Hum Update: Week 11
The End of the Semester is Nigh
Week 11 is finished and first years are starting to count down the remaining lectures. For Monday, April 15 and Wednesday, April 17, students read Zora Neale Hurston’s Their Eyes Were Watching God. Hurston (1891–1960) was a prominent writer of the Harlem Renaissance who explored themes of race, gender, politics, and class. She also studied at Howard University and Barnard College, receiving a degree in anthropology. Throughout her life, she continued to do anthropological research and work that influenced her writing. Her most well-known work, Their Eyes Were Watching God, published in 1937, follows the character Janie Crawford’s development from a voiceless young girl into a mature and self reliant woman. The novel is told through extended flashbacks as Janie tells her life story to her friend Pheoby, and is split in three sections connected to her three marriages. Throughout the novel, Hurston explores gender roles, power dynamics, religion, and race.
On Monday, April 15, Professor of English Gail Sherman lectured on Their Eyes Were Watching God. Sherman lectured on how Hurston successfully blends modernist style and chiasma with the black literary tradition and feminist writing. Students had only read the first fifteen chapters for Monday, so many students were upset when Sherman spoiled the ending of the novel. Sherman argued that form is more important than content when discussing Hurston’s novel. However, many students were still disappointed that the surprise of the ending was ruined. There was no lecture on Wednesday.

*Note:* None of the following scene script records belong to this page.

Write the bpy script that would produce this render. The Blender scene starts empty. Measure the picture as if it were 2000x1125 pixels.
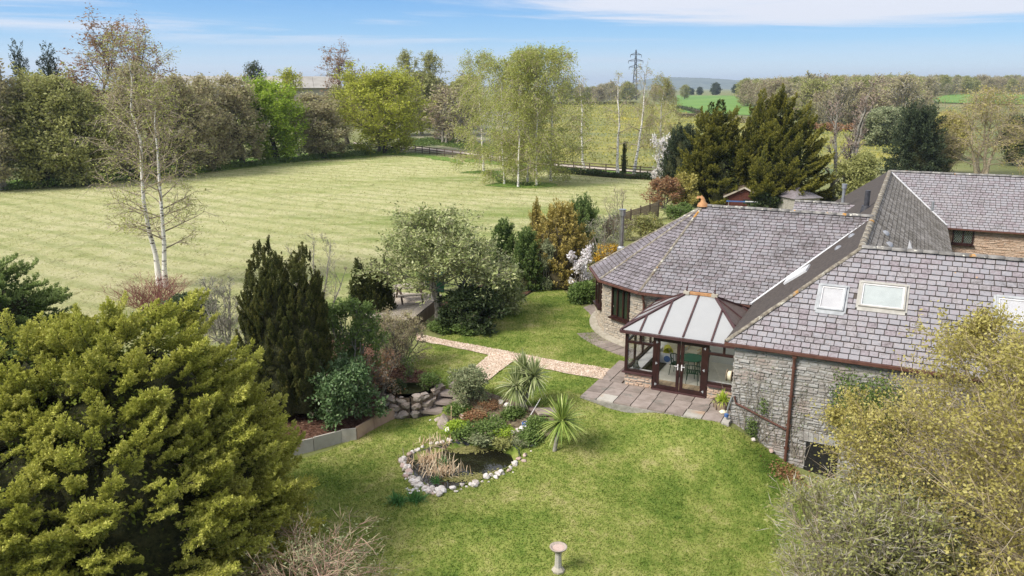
import bpy, bmesh, math, random
import numpy as np
from mathutils import Vector, Matrix
from mathutils.geometry import delaunay_2d_cdt

S = bpy.context.scene
COL = S.collection
R_ = math.radians

# ------------------------------------------------------------------ camera
FPX, YH, HC = 1530.918, 170.72, 10.7          # focal length in px of a 2000 px frame, horizon row, camera height
TH = math.atan((562.5 - YH) / FPX)
CT, ST = math.cos(TH), math.sin(TH)
cam = bpy.data.cameras.new('camera')
cam.sensor_width = 36.0
cam.lens = FPX / 2000 * 36.0
cam.clip_start = 0.3
cam.clip_end = 20000
camo = bpy.data.objects.new('camera', cam)
camo.location = (0, 0, HC)
camo.rotation_euler = (math.pi / 2 - TH, 0, 0)
COL.objects.link(camo)
S.camera = camo

# ------------------------------------------------------------------ sky, sun, exposure
SUN_DIR = Vector((-0.62, -0.36, 0.70)).normalized()      # towards the sun
SUN_EL = math.asin(SUN_DIR.z)
SUN_ROT = math.atan2(SUN_DIR.x, SUN_DIR.y)
world = bpy.data.worlds.new('World')
S.world = world
world.use_nodes = True
wn, wl = world.node_tree.nodes, world.node_tree.links
wn.clear()
SKYK, CL1 = 4.25, (2.10, 6.90, 0)
def wnode(t, **k):
    n = wn.new(t)
    for a, b in k.items():
        setattr(n, a, b)
    return n
sky = wnode('ShaderNodeTexSky', sky_type='NISHITA', sun_disc=False)
sky.sun_elevation = SUN_EL
sky.sun_rotation = SUN_ROT
sky.altitude = 0
sky.air_density = 1.0
sky.dust_density = 0.25
sky.ozone_density = 2.5
hsv = wnode('ShaderNodeHueSaturation')
hsv.inputs['Saturation'].default_value = 1.22
hsv.inputs['Value'].default_value = 1.0
wl.new(sky.outputs[0], hsv.inputs['Color'])
tc = wnode('ShaderNodeTexCoord')
sep = wnode('ShaderNodeSeparateXYZ')
wl.new(tc.outputs['Generated'], sep.inputs[0])
zc = wnode('ShaderNodeMath', operation='MAXIMUM')
wl.new(sep.outputs['Z'], zc.inputs[0]); zc.inputs[1].default_value = 0.012
zz = wnode('ShaderNodeMath', operation='ADD')
wl.new(zc.outputs[0], zz.inputs[0]); zz.inputs[1].default_value = 0.03
dx = wnode('ShaderNodeMath', operation='DIVIDE'); wl.new(sep.outputs['X'], dx.inputs[0]); wl.new(zz.outputs[0], dx.inputs[1])
dy = wnode('ShaderNodeMath', operation='DIVIDE'); wl.new(sep.outputs['Y'], dy.inputs[0]); wl.new(zz.outputs[0], dy.inputs[1])
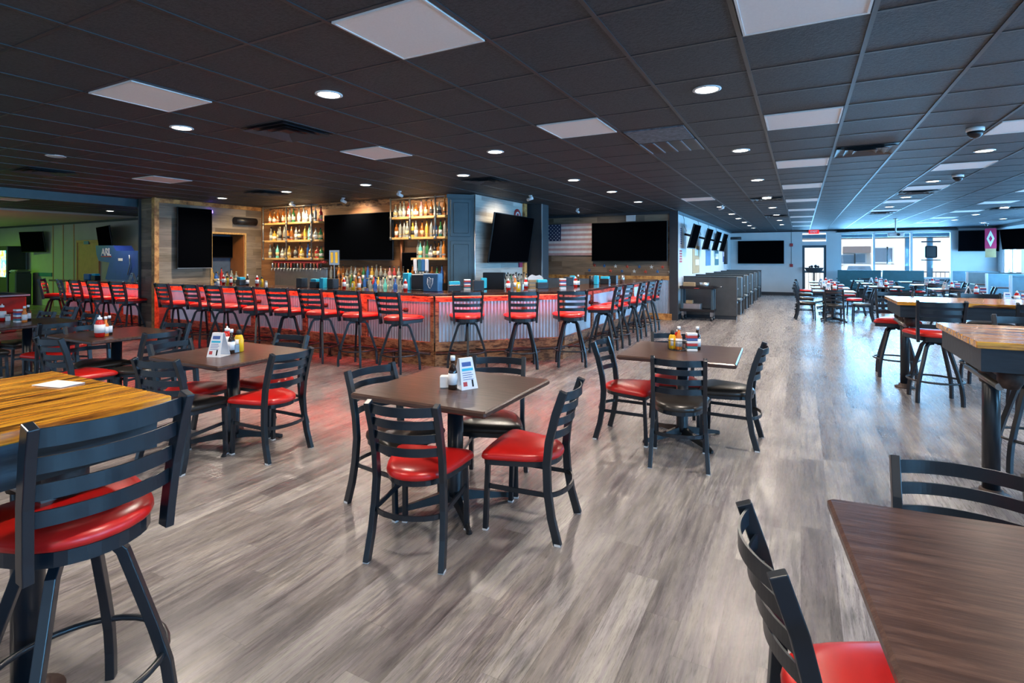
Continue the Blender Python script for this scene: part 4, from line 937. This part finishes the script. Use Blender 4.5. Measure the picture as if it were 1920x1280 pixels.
# ------------------------------------------------------------ flag and wall stars
fx0,fx1,fz0,fz1=-6.60,-5.01,1.66,2.54; t=empty('american_flag',((fx0+fx1)/2,YG-.03,fz0)); tag(t,'faded cloth flag with stars and stripes on the wood wall','flag')
mb=MB(); nx,nz=40,26; w_=fx1-fx0; h_=fz1-fz0
def fy(x,z): return -.012-.010*math.sin(x*5+z*3)*(1-z/h_)-.006*math.sin(z*16+x*2)
vs=[];fs=[]
for j in range(nz+1):
    for i_ in range(nx+1):
        x=-w_/2+w_*i_/nx; z=h_*j/nz; vs.append((x,fy(x,z)+0,z))
n0=len(vs); vs+= [(x,y+.003,z) for x,y,z in vs]
for mi in (0,1,2):
    fs=[]
    for j in range(nz):
        for i_ in range(nx):
            st=j//2; canton=(i_<16 and st>=6); m_=2 if canton else (0 if st%2==0 else 1)
            a=j*(nx+1)+i_
            if m_==mi: fs+=[(a,a+1,a+nx+2,a+nx+1),(n0+a,n0+a+nx+1,n0+a+nx+2,n0+a+1)]
    for f_ in fs: mb.f.append(f_); mb.m.append(mi); mb.sm.append(True)
mb.v=vs; mb.build('cloth',[M['flagr'],M['flagw'],M['flagb']],t)
mb=MB()
def starpts(cx,cz,r,y): return [(cx+(r if k%2==0 else r*.4)*math.sin(PI*k/5),y,cz+(r if k%2==0 else r*.4)*math.cos(PI*k/5)) for k in range(10)]
cw=w_*16/40; c0=h_*12/26
for rr_ in range(9):
    nst=6 if rr_%2==0 else 5
    for k in range(nst):
        cx=-w_/2+cw*((k+.5)/6 if nst==6 else (k+1)/6); cz=c0+(h_-c0)*(rr_+.6)/9.2; y=fy(cx,cz)-.003
        mb.add(starpts(cx,cz,.024,y)+[(cx,y,cz)],[(k2,(k2+1)%10,10) for k2 in range(10)])
mb.build('star_field',M['plasticw'],t)
stars=[('r',460,507),('r',705,518),('r',970,522),('r',580,550),('r',842,557),('b',533,513),('b',795,520),('b',420,546),('b',665,552),('b',932,555),('w',617,516),('w',886,522),('w',757,554),('w',1024,557)]
cnt={'r':0,'b':0,'w':0}; nmx={'r':'red','b':'blue','w':'white'}
for c,u,v in sorted(stars,key=lambda q:q[1]):
    u=1000+u/4; v=370+v/4; x=onY(u,YG); z=zat(u,v,x,YG); mb=MB(); A=[(px,YG-.015,pz) for px,_,pz in starpts(x,z,.055,0)]; B_=[(px,YG-.001,pz) for px,_,pz in A]
    mb.v=A+[(x,YG-.024,z)]+B_; 
    for k in range(10): mb.f+= [(k,10,(k+1)%10),(k,(k+1)%10,11+(k+1)%10,11+k)]; mb.m+=[0,0]; mb.sm+=[False,False]
    o=mb.build('wall_star',M['star_'+c]); tag(o,'%s wooden star under the wall TV, %s %s one from the left'%(nmx[c],ordw(cnt[c]),nmx[c]),'star','stars on the wood wall'); cnt[c]+=1
o=MB().bbox(-4.1,-3.85,YG-.03,YG-.001,2.56,2.78,.005).build('cable_cover',M['plasticw']); o.scale=(1,1,1); tag(o,'white cable cover above the wall TV','cover')
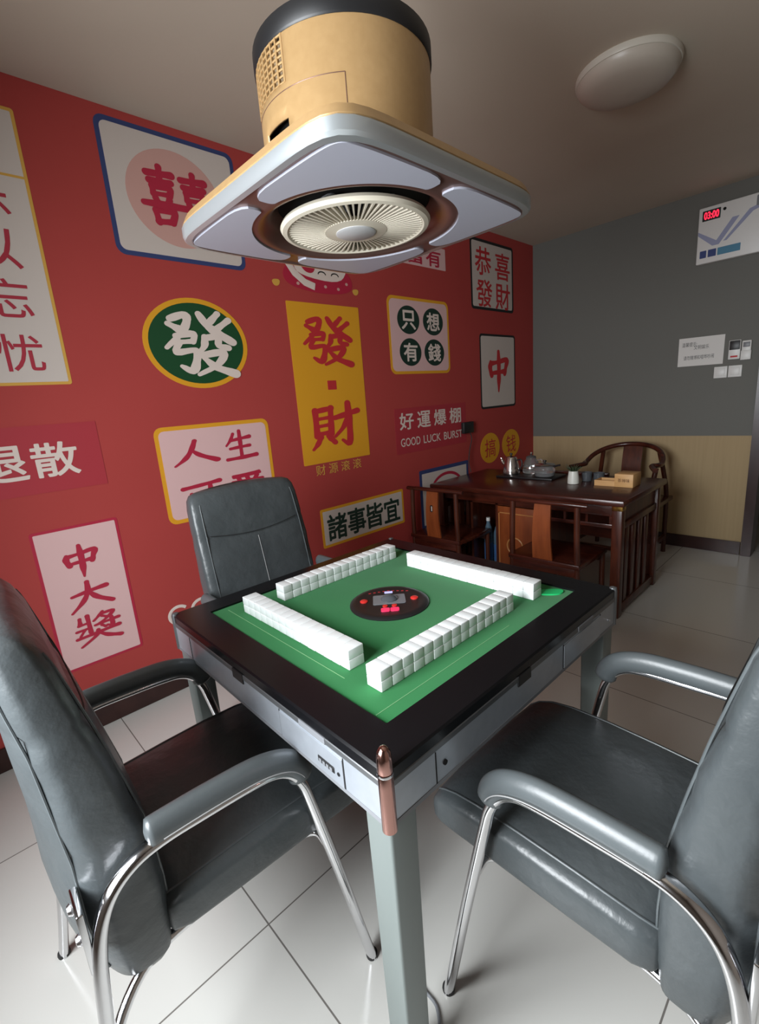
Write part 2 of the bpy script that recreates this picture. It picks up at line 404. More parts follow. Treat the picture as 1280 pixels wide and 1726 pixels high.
# drawer fronts, seams and sockets on the two sides that can be seen
def side_box(side, a0, a1, z0, z1, out, name, m, parent, bev=0):
    """side: 's' faces -y, 'e' faces +x ; a runs along the side"""
    d = HS+out
    if side == 's': b = MB().box(a0, a1, -d, -HS+.004, z0, z1, bev=bev)
    elif side == 'e': b = MB().box(HS-.004, d, a0, a1, z0, z1, bev=bev)
    elif side == 'n': b = MB().box(a0, a1, HS-.004, d, z0, z1, bev=bev)
    else: b = MB().box(-d, -HS+.004, a0, a1, z0, z1, bev=bev)
    return b.build(name, m, parent, smooth=False)
for sd in 'senw':
    dr_ = side_box(sd, .145, .365, TZ-.103, TZ-.040, .0025, 'drawer', 'silver', tb, bev=.001)
    for a in (.1435, .3665, -.36):
        side_box(sd, a-.0012, a+.0012, TZ-.104, TZ-.036, .001, 'panel_seam', 'dark', tb)
    side_box(sd, .225, .315, TZ-.0345, TZ-.020, .0030, 'drawer_pull', 'grey_plastic', dr_, bev=.001)
    side_box(sd, -.075, -.02, TZ-.046, TZ-.020, .0030, 'drawer_pull', 'black', tb, bev=.001)
so = side_box('s', .285, .340, TZ-.086, TZ-.070, .004, 'socket', 'black', tb, bev=.003)
for k in range(4): side_box('s', .291+.0115*k, .299+.0115*k, TZ-.082, TZ-.075, .0048, 'port', 'grey_plastic', so)
def disc(side, a, z, r, out, name, m, parent):
    pts = [(a+r*cos(2*pi*k/16), z+r*sin(2*pi*k/16)) for k in range(16)]
    if side == 's': fn = lambda u, v, d: (u, -HS-out*d/.01, v)
    else: fn = lambda u, v, d: (HS+out*d/.01, u, v)
    return MB().prism(pts, fn, .01).build(name, m, parent)
disc('s', .352, TZ-.078, .004, .004, 'screw', 'black', tb)
disc('e', -.335, TZ-.072, .0055, .003, 'keyhole', 'dark', tb)
disc('e', .43, TZ-.080, .004, .003, 'screw', 'chrome', tb)
for sx_, sy_ in ((1, -1), (1, 1), (-1, -1), (-1, 1)):
    cx, cy = sx_*(HS-.002), sy_*(HS-.002)
    if (sx_, sy_) == (1, -1):
        p = MB().lathe([(.008, -.113), (.0135, -.112), (.0138, -.02), (.0135, .0), (.0125, .004), (.0138, .008), (.0135, .030), (.0115, .044), (.006, .052), (.001, .0535)], 24, (cx, cy, TZ)).build('corner_post', 'rose', tb)
        MB().lathe([(.0142, .0), (.0146, .002), (.0142, .005)], 24, (cx, cy, TZ), cap=False).build('collar', 'chrome', p)
    else:
        MB().lathe([(.008, -.113), (.012, -.112), (.012, -.005), (.010, .006), (.002, .009)], 20, (cx-sx_*.006, cy-sy_*.006, TZ)).build('corner_cap', 'silver_dark', tb)
    lx, ly = sx_*(HS-.040), sy_*(HS-.040)
    lg = MB().prism(rrect(-.034, .034, -.034, .034, .006, 3), lambda a, b, d: (lx+a*(1-.12*(1-d/.68)), ly+b*(1-.12*(1-d/.68)), .012+d), .68)
    lg.build('leg', 'leg_grey', tb, angle=30)
    MB().lathe([(.02, 0), (.026, .001), (.024, .012), (.01, .013)], 18, (lx, ly, 0)).build('rubber_foot', 'rubber', tb)
# dice machine in the middle
CZ = TZ-.002
ck = MB().lathe([(.122, 0), (.122, .003), (.117, .0065), (.104, .008), (.098, .0065), (.001, .0065)], 56, (0, 0, CZ)).build('control_disc', 'black', tb)
fx = Vector((cos(radians(48)), sin(radians(48)), 0)); fy = Vector((-fx.y, fx.x, 0))   # the panel reads towards the near corner post
def on_disc(u, v, z): p = fx*u+fy*v; return Vector((p.x, p.y, CZ+z))
def disc_rect(name, m, u0, u1, v0, v1, r, z0, h, parent):
    return MB().prism(rrect(u0, u1, v0, v1, r, 3), lambda a, b, d: on_disc(a, b, z0+d), h).build(name, m, parent, angle=30)
sc_ = disc_rect('dice_window', 'grey_plastic', -.050, .050, -.022, .045, .005, .0062, .002, ck)
MB().lathe([(.026, 0), (.026, .003), (.018, .010), (.001, .013)], 28, on_disc(0, .012, .008)).build('dice_dome', 'smoke', sc_)
for s in (-1, 1):
    MB().lathe([(.012, 0), (.012, .003), (.009, .005), (.001, .005)], 20, on_disc(s*.078, .008, .0064)).build('button', 'red_btn', ck)
    MB().lathe([(.008, 0), (.008, .003), (.001, .004)], 18, on_disc(s*.014, -.037, .0064)).build('button', 'red_btn', ck)
    disc_rect('lit_button', 'pink_btn', s*.014-.013, s*.014+.013, -.074, -.052, .005, .0062, .003, ck)
disc_rect('display', 'blue_led', -.013, .013, .060, .074, .002, .0062, .0012, ck)
for k in range(9):
    disc_rect('mark', 'pp_red', -.06+.015*k-.004, -.06+.015*k+.004, .079-abs(k-4)*.003, .083-abs(k-4)*.003, .001, .0064, .0006, ck)

# ------------------------------------------------------------------ mahjong tiles
TW, TD, TT = .0342, .0475, .0255
proto = MB().box(-TW/2+.0003, TW/2-.0003, -TD/2, TD/2, 0, TT, bev=.0022, seg=3).build('mahjong_tile', 'tile', None, angle=50)
ORD = 'first second third fourth fifth sixth seventh eighth ninth tenth eleventh twelfth thirteenth fourteenth fifteenth'.split()
rows = [  # start point (counting end), direction along row, description
    ((1.716, -3.881), 90-1.5, 'rose-gold post, near right row', 'tiles of the near right row'),
    ((1.621, -3.846), 180-.8, 'rose-gold post, near left row', 'tiles of the near left row'),
    ((1.120, -3.738), 90-1.0, 'camera end, far left row by the red wall', 'tiles of the far left row'),
    ((1.766, -3.256), 180-.8, 'green chip, far right row facing the desk', 'tiles of the far right row')]
first = True
for (x0, y0), deg, desc, grp in rows:
    d = Vector((cos(radians(deg)), sin(radians(deg)), 0))
    for i in range(15):
        for lv in (0, 1):
            t = proto if first else proto.copy()
            if not first: COL.objects.link(t)
            first = False
            nrm = Vector((-d.y, d.x, 0))
            t.location = Vector((x0, y0, TZ-.002+lv*TT))+d*(TW*(i+.5))+nrm*random.uniform(-.0006, .0006)
            t.rotation_euler = (0, 0, radians(deg+random.uniform(-.3, .3)))
            tag(t, f"{('lower', 'upper')[lv]} white tile, {ORD[i]} stack from the {desc}", 'mahjong tile', grp)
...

On Friday, April 19, Associate Professor of Music Mark Burford and Associate Professor of Russian Marat Grinberg lectured on Paul Robeson. Robeson (1898–1976) was a singer, performer, and socialist political activist. He performed in productions of Shakespeare’s Othello, Kern and Hammerstein’s Show Boat, and multiple films. Burford and Grinberg’s joint lecture was highly praised by students. First year Paul Molamphy said, “It was the best double lecture we had all year. They split the time well and they both had interesting things to say that built on each other’s ideas.”